From being one of the largest recipients of foreign direct investment among the developing countries, India is confident of surging ahead to become a key global investor, Commerce and Industry Minister Kamal Nath has said.
"Today India actively seeks FDI from the US, but India is also eager to invest in the US," he said at a conference of the US-India Business Council in Washington on Wednesday that took stock of bilateral ties in the last three decades and identified opportunities for enhancing cooperation in the next 30 years.
To drive home his point, the minister pointed out that Indian investments in the UK and Australia had already exceeded investments from the two countries in India.
'India to be world's knowledge hub'
Though he felt two-way investments were good to bind relations, he said they alone were not enough to hold them together and called for greater transfer and exchange of technology.
"It (ties) must be underscored by technology transfer and technology exchange," Nath said.
Predicting that bilateral trade would expand, the minister hoped that the year 2035 would usher in better Indo-US ties that cover not only peace and security issues but closer economic and trade ties.
In 2004, Indo-US trade touched $21 billion with the US accounting for 28 per cent of India's total trade. Washington also accounted for 20.15 per cent of India's FDI receipts in 2004.
Stating that the year 2035 would see the "arrival of India", Nath said the country would become a "knowledge hub of the world -- a hub, which will serve the future workers in ways unimaginable today through a convergence of technologies."
"We no longer discuss the future of India. We say 'The future is India'."
He said in the last 14 years, there had been a "sea change not only in the world's perception about India's future, but in our own perception about ourselves."
"A decade and a half ago, the prospect of India becoming a major player in the global economy seemed a distant dream, only a theoretical possibility," he noted.
Kamal Nath also predicted that in 30 years, India "would certainly have achieved" 100 per cent literacy, become a developed country, enjoy the same fundamentals as the US and should have resolved the vexed Kashmir problem with Pakistan.
Former US Secretary of State Henry Kissinger was conferred the "International Statesman Contributing Most to the Indo-US Strategic Partnership" award at the conference.
The USIBC's award for "the US Company Contributing Most to the Indo-US Commercial Relationship" went to General Electric, while Amit Mitra received the Award for "Promoting an Enduring Indo-US Relationship".
Experts and officials at the USIBC conference predicted India's emergence as a political and economic power and added it could act as a key neutralising force against China's growing clout.

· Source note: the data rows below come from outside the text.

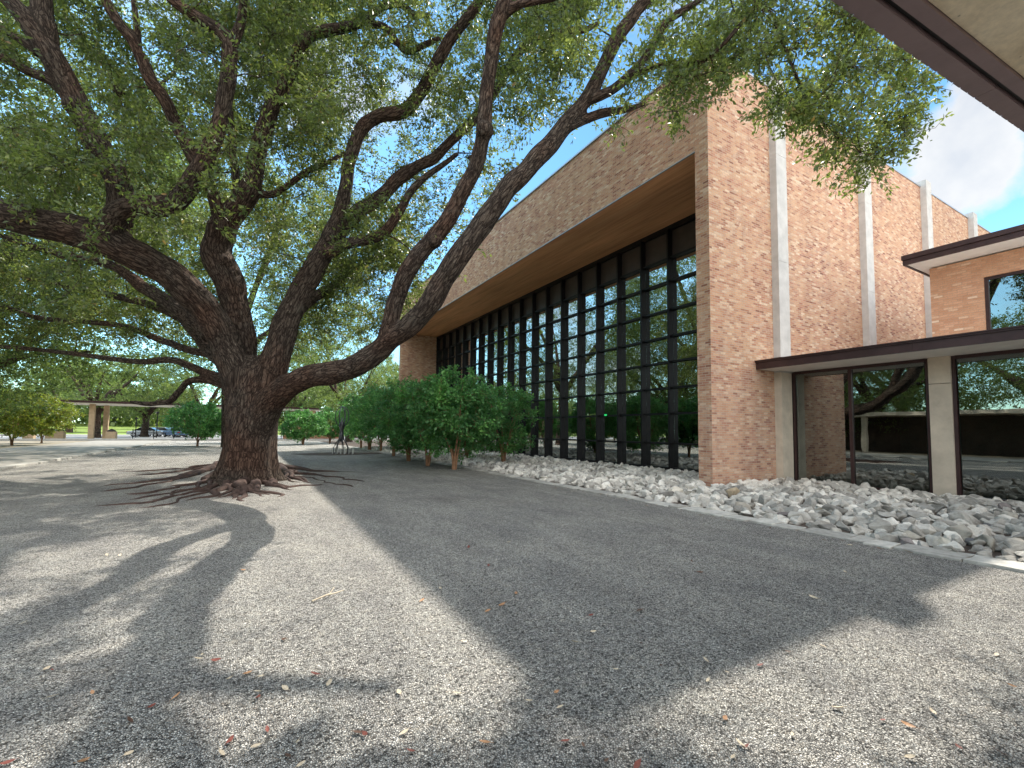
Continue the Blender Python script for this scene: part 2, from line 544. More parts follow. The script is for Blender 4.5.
def leaf_quads(P, D, L, W, rr):
    """kite-shaped leaves at P along D, length L, width W, random roll"""
    n = len(P)
    D = D / np.linalg.norm(D, axis=1, keepdims=True)
    a = rr.normal(size=(n, 3))
    S = np.cross(D, a)
    S /= np.linalg.norm(S, axis=1, keepdims=True) + 1e-9
    N = np.cross(D, S)
    L = L[:, None]
    Wd = W[:, None]
    V = np.empty((n, 4, 3))
    V[:, 0] = P
    V[:, 1] = P + D * L * .5 + S * Wd * .5 + N * Wd * .15
    V[:, 2] = P + D * L - N * L * .08
    V[:, 3] = P + D * L * .5 - S * Wd * .5 + N * Wd * .15
    return V


# ------------------------------------------------------------------ the ground
def sheet(name, x0, x1, y0, y1, z, mat, nx=1, ny=1, hfun=None):
    vs_, fs_ = [], []
    for j in range(ny + 1):
        for i in range(nx + 1):
            x = x0 + (x1 - x0) * i / nx
            y = y0 + (y1 - y0) * j / ny
            vs_.append((x, y, z + (hfun(x, y) if hfun else 0)))
    for j in range(ny):
        for i in range(nx):
            a = j * (nx + 1) + i
            fs_.append((a, a + 1, a + nx + 2, a + nx + 1))
    mb = MB()
    mb.add(vs_, fs_)
    return structure(mb.build(name, mat, smooth=True))


sheet('ground', -900, 900, -900, 900, -.03, 'dry_ground')
sheet('gravel_court', -7.2, 7.42, -30, 63, 0.0, 'gravel')
sheet('rock_bed_soil', 7.42, 15.1, -30, 60, -.012, 'mulch')
sheet('paved_path', -13.5, -7.2, -30, 63, .03, 'paving')
sheet('side_ground', -60, -13.5, -30, 63, -.008, 'dry_ground')
sheet('far_gravel', 7.42, 40, 60, 63, -.004, 'gravel')
sheet('parking_lot', -120, 90, 70, 112, -.016, 'asphalt')
sheet('lawn', -160, 160, 112, 260, -.02, 'grass', 24, 24, lambda x, y: 2.3 * min(1, max(0, (y - 112) / 50)) ** 1.2)
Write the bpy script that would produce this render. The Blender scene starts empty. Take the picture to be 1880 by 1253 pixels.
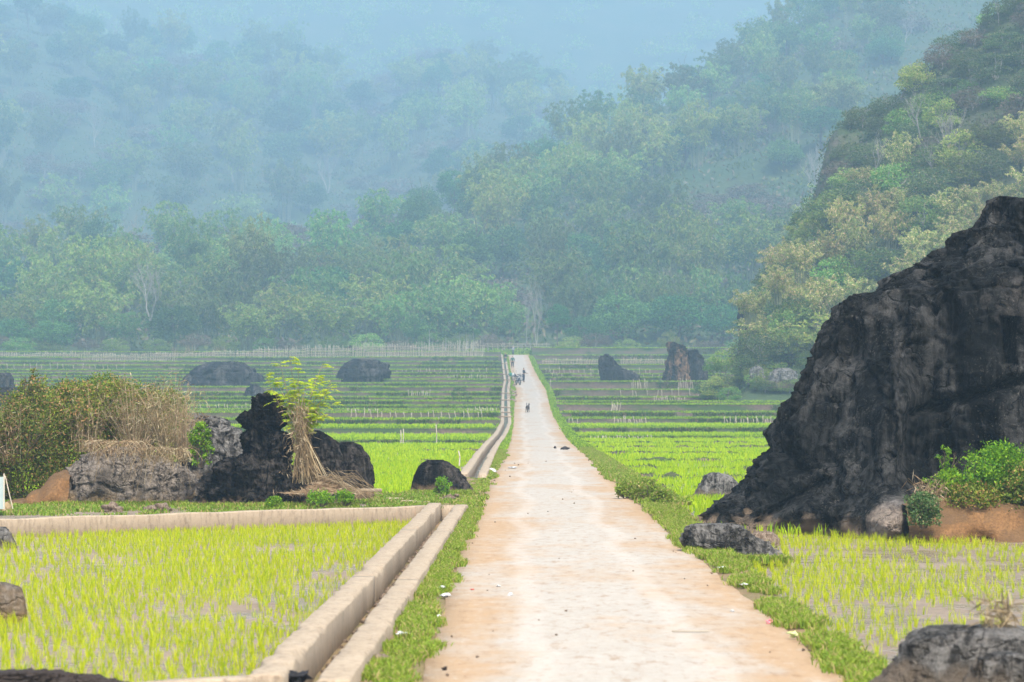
import bpy, math, random
import numpy as np
from mathutils import Vector
random.seed(5)
RG = np.random.default_rng(11)
S = bpy.context.scene
C = S.collection
R = math.radians
# ------------------------------------------------------------------ camera
F, CX, CY, HC = 5222.0, 940.0, 735.0, 2.2       # focal length in photo pixels, horizon, eye height
cam = bpy.data.objects.new('camera', bpy.data.cameras.new('camera')); C.objects.link(cam)
cam.location = (0, 0, HC); cam.rotation_euler = (R(90), 0, 0)
cam.data.sensor_width = 36; cam.data.lens = F/1880*36; cam.data.shift_y = (CY-626.5)/1880
cam.data.clip_start = .5; cam.data.clip_end = 9000
cam.data.dof.use_dof = True; cam.data.dof.focus_distance = 75; cam.data.dof.aperture_fstop = 4.0
S.camera = cam
# ------------------------------------------------------------------ sky, sun, exposure
SUN_EL, SUN_AZ = R(56), R(160)                    # azimuth clockwise from +Y (the view direction)
w = bpy.data.worlds.new('World'); S.world = w; w.use_nodes = True
nt = w.node_tree; sky = nt.nodes.new('ShaderNodeTexSky'); sky.sky_type = 'NISHITA'; sky.sun_disc = False
sky.sun_elevation = SUN_EL; sky.sun_rotation = SUN_AZ; sky.air_density = 1.0; sky.dust_density = 3.0; sky.ozone_density = 1.0
bg = nt.nodes['Background']; bg.inputs['Strength'].default_value = 0.12; nt.links.new(sky.outputs[0], bg.inputs[0])
sl = bpy.data.lights.new('sun', 'SUN'); sl.energy = 2.9; sl.angle = R(12); sl.color = (1, .95, .87)
so = bpy.data.objects.new('sun', sl); C.objects.link(so)
d = Vector((math.sin(SUN_AZ)*math.cos(SUN_EL), math.cos(SUN_AZ)*math.cos(SUN_EL), math.sin(SUN_EL)))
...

Kamal Nath said he would not like to compare India with China, adding comparisons were always "invidious". He, however, quoted a top executive of a Japanese multinational corporation as telling him during a recent Tokyo visit that Japanese investments in China had slowed down.
"It's very easy to get into China but we find it difficult to stay there and it is very difficult to get into India but very easy to stay there," the minister quoted the Japanese executive as saying.
Agreeing that India, with its nuclear arsenal and immense human resource potential, would emerge as a "great power," Kissinger said it was unlikely New Delhi would be part of any US design to become a counterweight to China.
He said there would be "increasingly close cooperation" over the next decade between India and the US, but he rejected any notion that the Washington would use New Delhi as a counterweight to Beijing, whose growing military, economic and political muscle has sparked concerns among some groups within the US administration.
"India will be concerned with its own security and independence and it will make its judgement on that basis. It should not be part of an American design to counterbalance China. And it won't be, anyway," Kissinger said.